Exercise description. Restate word for word the lines of the data below, from the first through the one that has "juniper('dark juniper behind the narrow".

Given material.
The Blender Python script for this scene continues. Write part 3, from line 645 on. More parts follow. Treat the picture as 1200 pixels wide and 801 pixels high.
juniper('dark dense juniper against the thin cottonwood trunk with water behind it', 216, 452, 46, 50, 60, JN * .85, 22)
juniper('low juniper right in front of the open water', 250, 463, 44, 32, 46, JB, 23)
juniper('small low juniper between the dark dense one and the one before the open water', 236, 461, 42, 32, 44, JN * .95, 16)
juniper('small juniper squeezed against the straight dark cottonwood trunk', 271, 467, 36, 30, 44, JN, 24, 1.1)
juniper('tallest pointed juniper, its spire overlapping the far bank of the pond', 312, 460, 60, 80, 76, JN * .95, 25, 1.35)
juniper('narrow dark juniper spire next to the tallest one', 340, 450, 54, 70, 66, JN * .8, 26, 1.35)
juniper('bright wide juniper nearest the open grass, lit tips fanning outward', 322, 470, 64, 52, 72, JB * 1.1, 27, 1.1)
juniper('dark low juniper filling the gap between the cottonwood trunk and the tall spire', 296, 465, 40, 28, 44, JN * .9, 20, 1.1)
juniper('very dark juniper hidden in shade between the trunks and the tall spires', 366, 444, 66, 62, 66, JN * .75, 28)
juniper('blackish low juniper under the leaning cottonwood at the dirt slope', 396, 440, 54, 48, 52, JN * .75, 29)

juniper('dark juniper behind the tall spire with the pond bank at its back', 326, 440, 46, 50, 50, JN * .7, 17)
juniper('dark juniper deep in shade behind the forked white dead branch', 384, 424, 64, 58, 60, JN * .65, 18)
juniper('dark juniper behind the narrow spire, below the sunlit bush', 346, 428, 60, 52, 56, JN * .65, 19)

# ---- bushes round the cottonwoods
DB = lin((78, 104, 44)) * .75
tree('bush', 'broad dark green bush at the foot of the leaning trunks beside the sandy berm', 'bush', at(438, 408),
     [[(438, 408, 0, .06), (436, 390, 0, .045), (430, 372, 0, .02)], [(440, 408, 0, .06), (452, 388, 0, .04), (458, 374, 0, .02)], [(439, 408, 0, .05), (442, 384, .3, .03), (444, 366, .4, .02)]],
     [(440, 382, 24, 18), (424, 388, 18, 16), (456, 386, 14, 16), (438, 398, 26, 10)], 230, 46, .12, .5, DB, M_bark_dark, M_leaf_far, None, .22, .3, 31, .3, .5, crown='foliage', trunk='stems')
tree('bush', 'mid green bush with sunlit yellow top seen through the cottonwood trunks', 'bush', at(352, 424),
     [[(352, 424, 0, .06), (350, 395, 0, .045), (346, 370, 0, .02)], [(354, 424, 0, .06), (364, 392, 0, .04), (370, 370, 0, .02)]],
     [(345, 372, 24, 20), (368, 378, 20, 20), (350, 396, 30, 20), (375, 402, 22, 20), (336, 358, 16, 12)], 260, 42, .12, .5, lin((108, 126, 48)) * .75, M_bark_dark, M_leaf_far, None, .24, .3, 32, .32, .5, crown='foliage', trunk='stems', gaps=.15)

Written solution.
The Blender Python script for this scene continues. Write part 3, from line 645 on. More parts follow. Treat the picture as 1200 pixels wide and 801 pixels high.
juniper('dark dense juniper against the thin cottonwood trunk with water behind it', 216, 452, 46, 50, 60, JN * .85, 22)
juniper('low juniper right in front of the open water', 250, 463, 44, 32, 46, JB, 23)
juniper('small low juniper between the dark dense one and the one before the open water', 236, 461, 42, 32, 44, JN * .95, 16)
juniper('small juniper squeezed against the straight dark cottonwood trunk', 271, 467, 36, 30, 44, JN, 24, 1.1)
juniper('tallest pointed juniper, its spire overlapping the far bank of the pond', 312, 460, 60, 80, 76, JN * .95, 25, 1.35)
juniper('narrow dark juniper spire next to the tallest one', 340, 450, 54, 70, 66, JN * .8, 26, 1.35)
juniper('bright wide juniper nearest the open grass, lit tips fanning outward', 322, 470, 64, 52, 72, JB * 1.1, 27, 1.1)
juniper('dark low juniper filling the gap between the cottonwood trunk and the tall spire', 296, 465, 40, 28, 44, JN * .9, 20, 1.1)
juniper('very dark juniper hidden in shade between the trunks and the tall spires', 366, 444, 66, 62, 66, JN * .75, 28)
juniper('blackish low juniper under the leaning cottonwood at the dirt slope', 396, 440, 54, 48, 52, JN * .75, 29)

juniper('dark juniper behind the tall spire with the pond bank at its back', 326, 440, 46, 50, 50, JN * .7, 17)
juniper('dark juniper deep in shade behind the forked white dead branch', 384, 424, 64, 58, 60, JN * .65, 18)
juniper('dark juniper behind the narrow spire, below the sunlit bush', 346, 428, 60, 52, 56, JN * .65, 19)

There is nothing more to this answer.